## Material

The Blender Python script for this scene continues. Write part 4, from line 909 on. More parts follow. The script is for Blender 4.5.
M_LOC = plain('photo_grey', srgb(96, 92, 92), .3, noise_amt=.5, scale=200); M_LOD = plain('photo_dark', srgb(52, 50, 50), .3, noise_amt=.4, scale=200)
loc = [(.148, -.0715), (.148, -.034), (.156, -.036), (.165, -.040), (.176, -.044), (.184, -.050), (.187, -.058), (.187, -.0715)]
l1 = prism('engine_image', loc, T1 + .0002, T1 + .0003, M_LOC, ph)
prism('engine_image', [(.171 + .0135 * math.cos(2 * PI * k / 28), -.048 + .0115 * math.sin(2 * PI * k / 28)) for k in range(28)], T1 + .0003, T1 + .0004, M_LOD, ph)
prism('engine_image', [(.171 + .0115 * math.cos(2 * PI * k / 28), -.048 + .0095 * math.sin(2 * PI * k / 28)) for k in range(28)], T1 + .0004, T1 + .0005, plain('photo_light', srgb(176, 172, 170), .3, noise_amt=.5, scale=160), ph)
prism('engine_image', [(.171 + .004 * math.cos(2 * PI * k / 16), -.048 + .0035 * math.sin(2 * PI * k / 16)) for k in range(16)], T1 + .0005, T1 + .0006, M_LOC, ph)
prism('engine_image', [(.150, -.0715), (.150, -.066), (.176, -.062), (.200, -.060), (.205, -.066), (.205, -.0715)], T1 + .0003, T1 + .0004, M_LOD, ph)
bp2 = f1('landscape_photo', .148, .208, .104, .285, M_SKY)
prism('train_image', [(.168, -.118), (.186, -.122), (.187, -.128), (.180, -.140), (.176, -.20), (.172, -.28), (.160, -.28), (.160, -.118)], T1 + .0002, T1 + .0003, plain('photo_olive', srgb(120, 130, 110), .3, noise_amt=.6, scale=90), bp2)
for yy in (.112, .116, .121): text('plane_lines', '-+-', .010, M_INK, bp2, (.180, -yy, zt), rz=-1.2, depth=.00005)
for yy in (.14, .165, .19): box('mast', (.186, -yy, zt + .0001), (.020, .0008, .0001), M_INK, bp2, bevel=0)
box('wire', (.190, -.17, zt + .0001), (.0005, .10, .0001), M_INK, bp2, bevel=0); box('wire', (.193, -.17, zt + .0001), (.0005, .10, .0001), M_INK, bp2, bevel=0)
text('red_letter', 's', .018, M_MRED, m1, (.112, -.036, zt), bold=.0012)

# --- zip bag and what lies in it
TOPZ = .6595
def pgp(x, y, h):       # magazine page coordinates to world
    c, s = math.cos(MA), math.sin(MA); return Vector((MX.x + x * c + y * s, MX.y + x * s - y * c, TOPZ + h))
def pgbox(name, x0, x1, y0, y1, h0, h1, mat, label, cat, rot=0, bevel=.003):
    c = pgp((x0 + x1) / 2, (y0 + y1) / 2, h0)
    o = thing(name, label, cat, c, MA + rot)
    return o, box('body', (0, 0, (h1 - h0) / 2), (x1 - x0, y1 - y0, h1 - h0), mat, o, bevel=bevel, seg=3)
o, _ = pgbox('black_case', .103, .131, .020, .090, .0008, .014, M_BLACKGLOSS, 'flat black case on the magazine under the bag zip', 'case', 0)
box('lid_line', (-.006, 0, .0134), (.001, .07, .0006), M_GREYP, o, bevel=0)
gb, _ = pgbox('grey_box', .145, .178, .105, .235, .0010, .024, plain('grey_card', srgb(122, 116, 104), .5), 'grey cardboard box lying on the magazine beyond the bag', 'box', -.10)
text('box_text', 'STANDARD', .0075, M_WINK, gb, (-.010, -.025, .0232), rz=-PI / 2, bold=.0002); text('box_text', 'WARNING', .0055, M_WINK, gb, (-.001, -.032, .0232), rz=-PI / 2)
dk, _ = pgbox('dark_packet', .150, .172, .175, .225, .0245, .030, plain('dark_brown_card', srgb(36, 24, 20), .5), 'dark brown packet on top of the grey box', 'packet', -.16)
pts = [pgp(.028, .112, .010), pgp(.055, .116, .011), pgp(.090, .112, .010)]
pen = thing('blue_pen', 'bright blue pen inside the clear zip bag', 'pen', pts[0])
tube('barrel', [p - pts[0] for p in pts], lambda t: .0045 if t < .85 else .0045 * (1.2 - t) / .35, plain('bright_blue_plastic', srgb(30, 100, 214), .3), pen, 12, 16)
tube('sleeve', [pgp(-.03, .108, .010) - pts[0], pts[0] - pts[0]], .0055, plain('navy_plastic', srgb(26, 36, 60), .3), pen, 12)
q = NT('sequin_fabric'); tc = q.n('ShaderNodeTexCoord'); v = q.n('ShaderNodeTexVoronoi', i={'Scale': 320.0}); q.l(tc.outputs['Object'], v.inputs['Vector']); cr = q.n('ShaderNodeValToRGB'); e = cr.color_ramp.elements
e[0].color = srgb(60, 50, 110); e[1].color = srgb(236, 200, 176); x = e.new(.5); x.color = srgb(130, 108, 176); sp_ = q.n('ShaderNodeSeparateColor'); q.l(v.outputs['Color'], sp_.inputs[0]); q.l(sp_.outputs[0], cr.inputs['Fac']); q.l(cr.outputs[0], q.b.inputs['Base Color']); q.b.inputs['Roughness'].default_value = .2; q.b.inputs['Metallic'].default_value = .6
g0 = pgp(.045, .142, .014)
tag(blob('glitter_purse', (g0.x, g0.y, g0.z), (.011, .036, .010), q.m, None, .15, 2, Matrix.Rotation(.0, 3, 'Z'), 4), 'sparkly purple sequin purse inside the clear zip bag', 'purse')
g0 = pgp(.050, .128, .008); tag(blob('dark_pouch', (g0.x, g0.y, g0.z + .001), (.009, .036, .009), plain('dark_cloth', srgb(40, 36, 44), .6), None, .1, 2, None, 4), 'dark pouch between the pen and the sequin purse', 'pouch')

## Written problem
Write the data out again in full and exactly.

## The output
The Blender Python script for this scene continues. Write part 4, from line 909 on. More parts follow. The script is for Blender 4.5.
M_LOC = plain('photo_grey', srgb(96, 92, 92), .3, noise_amt=.5, scale=200); M_LOD = plain('photo_dark', srgb(52, 50, 50), .3, noise_amt=.4, scale=200)
loc = [(.148, -.0715), (.148, -.034), (.156, -.036), (.165, -.040), (.176, -.044), (.184, -.050), (.187, -.058), (.187, -.0715)]
l1 = prism('engine_image', loc, T1 + .0002, T1 + .0003, M_LOC, ph)
prism('engine_image', [(.171 + .0135 * math.cos(2 * PI * k / 28), -.048 + .0115 * math.sin(2 * PI * k / 28)) for k in range(28)], T1 + .0003, T1 + .0004, M_LOD, ph)
prism('engine_image', [(.171 + .0115 * math.cos(2 * PI * k / 28), -.048 + .0095 * math.sin(2 * PI * k / 28)) for k in range(28)], T1 + .0004, T1 + .0005, plain('photo_light', srgb(176, 172, 170), .3, noise_amt=.5, scale=160), ph)
prism('engine_image', [(.171 + .004 * math.cos(2 * PI * k / 16), -.048 + .0035 * math.sin(2 * PI * k / 16)) for k in range(16)], T1 + .0005, T1 + .0006, M_LOC, ph)
prism('engine_image', [(.150, -.0715), (.150, -.066), (.176, -.062), (.200, -.060), (.205, -.066), (.205, -.0715)], T1 + .0003, T1 + .0004, M_LOD, ph)
bp2 = f1('landscape_photo', .148, .208, .104, .285, M_SKY)
prism('train_image', [(.168, -.118), (.186, -.122), (.187, -.128), (.180, -.140), (.176, -.20), (.172, -.28), (.160, -.28), (.160, -.118)], T1 + .0002, T1 + .0003, plain('photo_olive', srgb(120, 130, 110), .3, noise_amt=.6, scale=90), bp2)
for yy in (.112, .116, .121): text('plane_lines', '-+-', .010, M_INK, bp2, (.180, -yy, zt), rz=-1.2, depth=.00005)
for yy in (.14, .165, .19): box('mast', (.186, -yy, zt + .0001), (.020, .0008, .0001), M_INK, bp2, bevel=0)
box('wire', (.190, -.17, zt + .0001), (.0005, .10, .0001), M_INK, bp2, bevel=0); box('wire', (.193, -.17, zt + .0001), (.0005, .10, .0001), M_INK, bp2, bevel=0)
text('red_letter', 's', .018, M_MRED, m1, (.112, -.036, zt), bold=.0012)

# --- zip bag and what lies in it
TOPZ = .6595
def pgp(x, y, h):       # magazine page coordinates to world
    c, s = math.cos(MA), math.sin(MA); return Vector((MX.x + x * c + y * s, MX.y + x * s - y * c, TOPZ + h))
def pgbox(name, x0, x1, y0, y1, h0, h1, mat, label, cat, rot=0, bevel=.003):
    c = pgp((x0 + x1) / 2, (y0 + y1) / 2, h0)
    o = thing(name, label, cat, c, MA + rot)
    return o, box('body', (0, 0, (h1 - h0) / 2), (x1 - x0, y1 - y0, h1 - h0), mat, o, bevel=bevel, seg=3)
o, _ = pgbox('black_case', .103, .131, .020, .090, .0008, .014, M_BLACKGLOSS, 'flat black case on the magazine under the bag zip', 'case', 0)
box('lid_line', (-.006, 0, .0134), (.001, .07, .0006), M_GREYP, o, bevel=0)
gb, _ = pgbox('grey_box', .145, .178, .105, .235, .0010, .024, plain('grey_card', srgb(122, 116, 104), .5), 'grey cardboard box lying on the magazine beyond the bag', 'box', -.10)
text('box_text', 'STANDARD', .0075, M_WINK, gb, (-.010, -.025, .0232), rz=-PI / 2, bold=.0002); text('box_text', 'WARNING', .0055, M_WINK, gb, (-.001, -.032, .0232), rz=-PI / 2)
dk, _ = pgbox('dark_packet', .150, .172, .175, .225, .0245, .030, plain('dark_brown_card', srgb(36, 24, 20), .5), 'dark brown packet on top of the grey box', 'packet', -.16)
pts = [pgp(.028, .112, .010), pgp(.055, .116, .011), pgp(.090, .112, .010)]
pen = thing('blue_pen', 'bright blue pen inside the clear zip bag', 'pen', pts[0])
tube('barrel', [p - pts[0] for p in pts], lambda t: .0045 if t < .85 else .0045 * (1.2 - t) / .35, plain('bright_blue_plastic', srgb(30, 100, 214), .3), pen, 12, 16)
tube('sleeve', [pgp(-.03, .108, .010) - pts[0], pts[0] - pts[0]], .0055, plain('navy_plastic', srgb(26, 36, 60), .3), pen, 12)
q = NT('sequin_fabric'); tc = q.n('ShaderNodeTexCoord'); v = q.n('ShaderNodeTexVoronoi', i={'Scale': 320.0}); q.l(tc.outputs['Object'], v.inputs['Vector']); cr = q.n('ShaderNodeValToRGB'); e = cr.color_ramp.elements
e[0].color = srgb(60, 50, 110); e[1].color = srgb(236, 200, 176); x = e.new(.5); x.color = srgb(130, 108, 176); sp_ = q.n('ShaderNodeSeparateColor'); q.l(v.outputs['Color'], sp_.inputs[0]); q.l(sp_.outputs[0], cr.inputs['Fac']); q.l(cr.outputs[0], q.b.inputs['Base Color']); q.b.inputs['Roughness'].default_value = .2; q.b.inputs['Metallic'].default_value = .6
g0 = pgp(.045, .142, .014)
tag(blob('glitter_purse', (g0.x, g0.y, g0.z), (.011, .036, .010), q.m, None, .15, 2, Matrix.Rotation(.0, 3, 'Z'), 4), 'sparkly purple sequin purse inside the clear zip bag', 'purse')
g0 = pgp(.050, .128, .008); tag(blob('dark_pouch', (g0.x, g0.y, g0.z + .001), (.009, .036, .009), plain('dark_cloth', srgb(40, 36, 44), .6), None, .1, 2, None, 4), 'dark pouch between the pen and the sequin purse', 'pouch')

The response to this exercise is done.